# What to produce:
Output all lines exactly.

# Supplied material:
+===+

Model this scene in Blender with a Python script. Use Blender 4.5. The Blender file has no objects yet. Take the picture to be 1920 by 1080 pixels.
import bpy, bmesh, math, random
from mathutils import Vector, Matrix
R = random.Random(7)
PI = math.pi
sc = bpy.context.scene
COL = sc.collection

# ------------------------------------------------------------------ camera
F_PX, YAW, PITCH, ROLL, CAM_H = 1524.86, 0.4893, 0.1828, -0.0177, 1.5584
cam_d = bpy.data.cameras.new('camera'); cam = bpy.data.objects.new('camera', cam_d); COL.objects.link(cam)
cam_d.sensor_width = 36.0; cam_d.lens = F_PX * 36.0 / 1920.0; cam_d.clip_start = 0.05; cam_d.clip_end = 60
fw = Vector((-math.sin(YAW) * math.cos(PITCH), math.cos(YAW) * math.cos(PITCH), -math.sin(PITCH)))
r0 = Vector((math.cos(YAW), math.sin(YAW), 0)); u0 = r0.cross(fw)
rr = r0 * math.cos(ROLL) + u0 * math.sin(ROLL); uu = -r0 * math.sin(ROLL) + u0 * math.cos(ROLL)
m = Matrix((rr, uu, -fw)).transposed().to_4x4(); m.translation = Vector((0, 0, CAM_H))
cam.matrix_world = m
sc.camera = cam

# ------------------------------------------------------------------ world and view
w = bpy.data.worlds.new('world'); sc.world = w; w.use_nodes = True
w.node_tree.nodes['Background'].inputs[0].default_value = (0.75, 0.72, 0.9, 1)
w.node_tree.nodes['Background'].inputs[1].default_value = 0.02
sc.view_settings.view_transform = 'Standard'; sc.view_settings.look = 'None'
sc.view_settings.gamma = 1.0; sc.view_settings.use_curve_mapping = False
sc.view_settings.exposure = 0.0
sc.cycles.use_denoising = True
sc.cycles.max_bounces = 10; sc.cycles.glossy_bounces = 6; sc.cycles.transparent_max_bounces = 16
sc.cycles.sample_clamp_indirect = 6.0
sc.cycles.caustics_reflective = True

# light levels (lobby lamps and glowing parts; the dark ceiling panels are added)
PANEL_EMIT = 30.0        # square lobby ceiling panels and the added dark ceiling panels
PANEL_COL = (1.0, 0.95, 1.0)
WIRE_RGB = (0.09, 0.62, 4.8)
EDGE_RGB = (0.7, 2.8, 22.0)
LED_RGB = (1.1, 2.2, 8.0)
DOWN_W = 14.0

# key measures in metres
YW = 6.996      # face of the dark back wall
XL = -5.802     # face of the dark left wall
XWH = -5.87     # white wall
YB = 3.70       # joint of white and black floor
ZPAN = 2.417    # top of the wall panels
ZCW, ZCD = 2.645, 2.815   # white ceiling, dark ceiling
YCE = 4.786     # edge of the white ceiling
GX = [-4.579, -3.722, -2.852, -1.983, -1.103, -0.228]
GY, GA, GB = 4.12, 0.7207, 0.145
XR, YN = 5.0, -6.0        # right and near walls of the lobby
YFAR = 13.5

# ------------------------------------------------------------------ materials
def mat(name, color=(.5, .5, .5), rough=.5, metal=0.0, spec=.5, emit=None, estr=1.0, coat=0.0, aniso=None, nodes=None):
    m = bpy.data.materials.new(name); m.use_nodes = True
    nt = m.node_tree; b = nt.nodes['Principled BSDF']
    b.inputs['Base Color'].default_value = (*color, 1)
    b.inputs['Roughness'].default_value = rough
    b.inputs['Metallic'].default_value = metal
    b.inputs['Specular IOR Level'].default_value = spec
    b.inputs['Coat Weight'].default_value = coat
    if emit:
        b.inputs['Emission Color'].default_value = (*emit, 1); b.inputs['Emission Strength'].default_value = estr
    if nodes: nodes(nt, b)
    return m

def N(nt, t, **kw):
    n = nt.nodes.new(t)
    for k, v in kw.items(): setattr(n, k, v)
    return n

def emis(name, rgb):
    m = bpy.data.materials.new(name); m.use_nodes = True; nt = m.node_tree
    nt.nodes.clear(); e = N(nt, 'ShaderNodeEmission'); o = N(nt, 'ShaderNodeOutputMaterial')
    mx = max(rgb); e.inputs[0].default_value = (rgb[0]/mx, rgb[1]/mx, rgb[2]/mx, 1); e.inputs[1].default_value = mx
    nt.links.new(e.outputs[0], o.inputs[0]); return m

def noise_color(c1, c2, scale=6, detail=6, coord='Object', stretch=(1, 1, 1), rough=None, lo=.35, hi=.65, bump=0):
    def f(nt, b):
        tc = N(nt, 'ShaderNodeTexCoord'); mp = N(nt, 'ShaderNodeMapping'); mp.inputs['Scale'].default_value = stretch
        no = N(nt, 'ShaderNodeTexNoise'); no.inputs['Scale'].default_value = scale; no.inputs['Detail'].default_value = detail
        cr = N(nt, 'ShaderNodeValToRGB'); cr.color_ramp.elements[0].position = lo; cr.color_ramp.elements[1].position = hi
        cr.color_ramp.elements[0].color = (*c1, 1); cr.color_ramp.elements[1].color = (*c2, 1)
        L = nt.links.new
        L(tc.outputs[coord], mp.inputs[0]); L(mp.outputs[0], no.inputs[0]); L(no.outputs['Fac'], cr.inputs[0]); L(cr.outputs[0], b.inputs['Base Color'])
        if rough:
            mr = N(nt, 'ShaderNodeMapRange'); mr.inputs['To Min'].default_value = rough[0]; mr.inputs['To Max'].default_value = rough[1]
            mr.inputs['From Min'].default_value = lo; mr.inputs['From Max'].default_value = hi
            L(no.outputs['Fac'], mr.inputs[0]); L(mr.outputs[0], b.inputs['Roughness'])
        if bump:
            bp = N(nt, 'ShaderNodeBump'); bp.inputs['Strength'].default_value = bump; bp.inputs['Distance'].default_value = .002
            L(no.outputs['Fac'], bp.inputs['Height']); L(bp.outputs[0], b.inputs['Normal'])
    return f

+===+

# Output:
Model this scene in Blender with a Python script. Use Blender 4.5. The Blender file has no objects yet. Take the picture to be 1920 by 1080 pixels.
import bpy, bmesh, math, random
from mathutils import Vector, Matrix
R = random.Random(7)
PI = math.pi
sc = bpy.context.scene
COL = sc.collection

# ------------------------------------------------------------------ camera
F_PX, YAW, PITCH, ROLL, CAM_H = 1524.86, 0.4893, 0.1828, -0.0177, 1.5584
cam_d = bpy.data.cameras.new('camera'); cam = bpy.data.objects.new('camera', cam_d); COL.objects.link(cam)
cam_d.sensor_width = 36.0; cam_d.lens = F_PX * 36.0 / 1920.0; cam_d.clip_start = 0.05; cam_d.clip_end = 60
fw = Vector((-math.sin(YAW) * math.cos(PITCH), math.cos(YAW) * math.cos(PITCH), -math.sin(PITCH)))
r0 = Vector((math.cos(YAW), math.sin(YAW), 0)); u0 = r0.cross(fw)
rr = r0 * math.cos(ROLL) + u0 * math.sin(ROLL); uu = -r0 * math.sin(ROLL) + u0 * math.cos(ROLL)
m = Matrix((rr, uu, -fw)).transposed().to_4x4(); m.translation = Vector((0, 0, CAM_H))
cam.matrix_world = m
sc.camera = cam

# ------------------------------------------------------------------ world and view
w = bpy.data.worlds.new('world'); sc.world = w; w.use_nodes = True
w.node_tree.nodes['Background'].inputs[0].default_value = (0.75, 0.72, 0.9, 1)
w.node_tree.nodes['Background'].inputs[1].default_value = 0.02
sc.view_settings.view_transform = 'Standard'; sc.view_settings.look = 'None'
sc.view_settings.gamma = 1.0; sc.view_settings.use_curve_mapping = False
sc.view_settings.exposure = 0.0
sc.cycles.use_denoising = True
sc.cycles.max_bounces = 10; sc.cycles.glossy_bounces = 6; sc.cycles.transparent_max_bounces = 16
sc.cycles.sample_clamp_indirect = 6.0
sc.cycles.caustics_reflective = True

# light levels (lobby lamps and glowing parts; the dark ceiling panels are added)
PANEL_EMIT = 30.0        # square lobby ceiling panels and the added dark ceiling panels
PANEL_COL = (1.0, 0.95, 1.0)
WIRE_RGB = (0.09, 0.62, 4.8)
EDGE_RGB = (0.7, 2.8, 22.0)
LED_RGB = (1.1, 2.2, 8.0)
DOWN_W = 14.0

# key measures in metres
YW = 6.996      # face of the dark back wall
XL = -5.802     # face of the dark left wall
XWH = -5.87     # white wall
YB = 3.70       # joint of white and black floor
ZPAN = 2.417    # top of the wall panels
ZCW, ZCD = 2.645, 2.815   # white ceiling, dark ceiling
YCE = 4.786     # edge of the white ceiling
GX = [-4.579, -3.722, -2.852, -1.983, -1.103, -0.228]
GY, GA, GB = 4.12, 0.7207, 0.145
XR, YN = 5.0, -6.0        # right and near walls of the lobby
YFAR = 13.5

# ------------------------------------------------------------------ materials
def mat(name, color=(.5, .5, .5), rough=.5, metal=0.0, spec=.5, emit=None, estr=1.0, coat=0.0, aniso=None, nodes=None):
    m = bpy.data.materials.new(name); m.use_nodes = True
    nt = m.node_tree; b = nt.nodes['Principled BSDF']
    b.inputs['Base Color'].default_value = (*color, 1)
    b.inputs['Roughness'].default_value = rough
    b.inputs['Metallic'].default_value = metal
    b.inputs['Specular IOR Level'].default_value = spec
    b.inputs['Coat Weight'].default_value = coat
    if emit:
        b.inputs['Emission Color'].default_value = (*emit, 1); b.inputs['Emission Strength'].default_value = estr
    if nodes: nodes(nt, b)
    return m

def N(nt, t, **kw):
    n = nt.nodes.new(t)
    for k, v in kw.items(): setattr(n, k, v)
    return n

def emis(name, rgb):
    m = bpy.data.materials.new(name); m.use_nodes = True; nt = m.node_tree
    nt.nodes.clear(); e = N(nt, 'ShaderNodeEmission'); o = N(nt, 'ShaderNodeOutputMaterial')
    mx = max(rgb); e.inputs[0].default_value = (rgb[0]/mx, rgb[1]/mx, rgb[2]/mx, 1); e.inputs[1].default_value = mx
    nt.links.new(e.outputs[0], o.inputs[0]); return m

def noise_color(c1, c2, scale=6, detail=6, coord='Object', stretch=(1, 1, 1), rough=None, lo=.35, hi=.65, bump=0):
    def f(nt, b):
        tc = N(nt, 'ShaderNodeTexCoord'); mp = N(nt, 'ShaderNodeMapping'); mp.inputs['Scale'].default_value = stretch
        no = N(nt, 'ShaderNodeTexNoise'); no.inputs['Scale'].default_value = scale; no.inputs['Detail'].default_value = detail
        cr = N(nt, 'ShaderNodeValToRGB'); cr.color_ramp.elements[0].position = lo; cr.color_ramp.elements[1].position = hi
        cr.color_ramp.elements[0].color = (*c1, 1); cr.color_ramp.elements[1].color = (*c2, 1)
        L = nt.links.new
        L(tc.outputs[coord], mp.inputs[0]); L(mp.outputs[0], no.inputs[0]); L(no.outputs['Fac'], cr.inputs[0]); L(cr.outputs[0], b.inputs['Base Color'])
        if rough:
            mr = N(nt, 'ShaderNodeMapRange'); mr.inputs['To Min'].default_value = rough[0]; mr.inputs['To Max'].default_value = rough[1]
            mr.inputs['From Min'].default_value = lo; mr.inputs['From Max'].default_value = hi
            L(no.outputs['Fac'], mr.inputs[0]); L(mr.outputs[0], b.inputs['Roughness'])
        if bump:
            bp = N(nt, 'ShaderNodeBump'); bp.inputs['Strength'].default_value = bump; bp.inputs['Distance'].default_value = .002
            L(no.outputs['Fac'], bp.inputs['Height']); L(bp.outputs[0], b.inputs['Normal'])
    return f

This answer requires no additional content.